Wisdom is ageless. The Liturgy of the Hours, the official prayer of the Church which clergy, religious and many lay people pray each day, recently contained a writing by St. John Chrysostom, a fourth century Archbishop of Constantinople. He offered five paths to seek repentance in our lives. I offer them in this article. Repentance is crucial to our salvation. To die in our sins is the most tragic of fates. Nothing can be worse. Today is the day to prepare for eternal life. God’s patience with us sinners gives us time to repent and turn back to God. “And remember, our Lord’s patience gives people time to be saved.” (Pt 3:15)
St. John offers five paths to repentance all of which he explains lead to heaven.
He writes: “The first path is the path of condemnation of sins. As Isaiah says, ‘Tell your sins, and you will be acquitted.’ And the Psalmist adds: ‘I said ‘I will bear witness against myself before the Lord, and you forgave the guilt of my sin.’ So you too, must condemn the sins you have committed. Condemn them, and that condemnation will excuse you in front of the Lord, since whoever condemns the sins he has committed will be slower to commit them next time. Stir up your own conscience to be your accuser – so that when you come before the judgement-seat of the Lord no one will rise up to accuse you.”
The second path, he explains, is just as important: “It is to forget the harm done to us by our enemies, to master our anger, to forgive the sins of those who are slaves together with us. As much as we do this, so much will our own sins against the Lord be forgiven. So this is the second path to the expiation of our sins. As the Lord says, Yes, if you forgive others their failings, your heavenly Father will forgive you yours.”
His third path is prayer: “… fervent prayer, sincere and focused prayer, prayer coming from the depths of the heart.” The miracle of prayer is not that it changes God, but that it changes us. God does not change. God always wants what is good for us. Our prayer opens our heart to the love of God, and helps us to seek His will. It is God’s will, and for our own good, that we turn away from our sins.
He then presents the fourth way of repentance: “… it is the giving of alms. It has great power.” Sin focuses us in on ourselves and our disordered desires. Alms turns our focus to the needs of neighbor and allows us to care for others. Rather than wallowing in our own desires, we grow in an awareness of the hungers of neighbor. Once this takes hold of our hearts, we repent of our own selfishness.
The fifth of St. John’s paths to repentance is: “… modesty and humility, that path is no less effective as a way to deprive sin of its substance. Look at the publican, who had no good deeds to speak of. In place of good deeds he offered humility, and the huge burden of his sins fell away.” When we humble ourselves before God we admit how we have failed Him. We grow in a repugnance for our sins.

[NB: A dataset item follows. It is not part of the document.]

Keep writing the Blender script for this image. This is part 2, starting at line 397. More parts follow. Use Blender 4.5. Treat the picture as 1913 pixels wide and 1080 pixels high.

“So now I have shown you the five paths of repentance,” says St. John. “First, condemnation of sins. Second, forgiving the sins of those near us. Third, prayer. Fourth, almsgiving. Fifth, humility.”
“So do not be idle, but every day advance along all these paths at once. They are not hard paths to follow. Poverty is no excuse for not setting out on the journey. Even if you are destitute you can do all these things: put aside anger, carry humility in front of you, pray hard, condemn your sins. Poverty is no obstacle — not even to that path of penitence that demands money: that is, almsgiving. Remember the story of the widow’s mite.”
St. John concludes: “Now we have learnt the right way to heal our wounds, let us apply these remedies. Let us regain true health and confidently receive the blessings of Holy Communion. Thus we may come, filled with glory, to the glory of Christ’s kingdom, and receive its eternal joys through the grace, mercy and kindness of our Lord Jesus Christ.”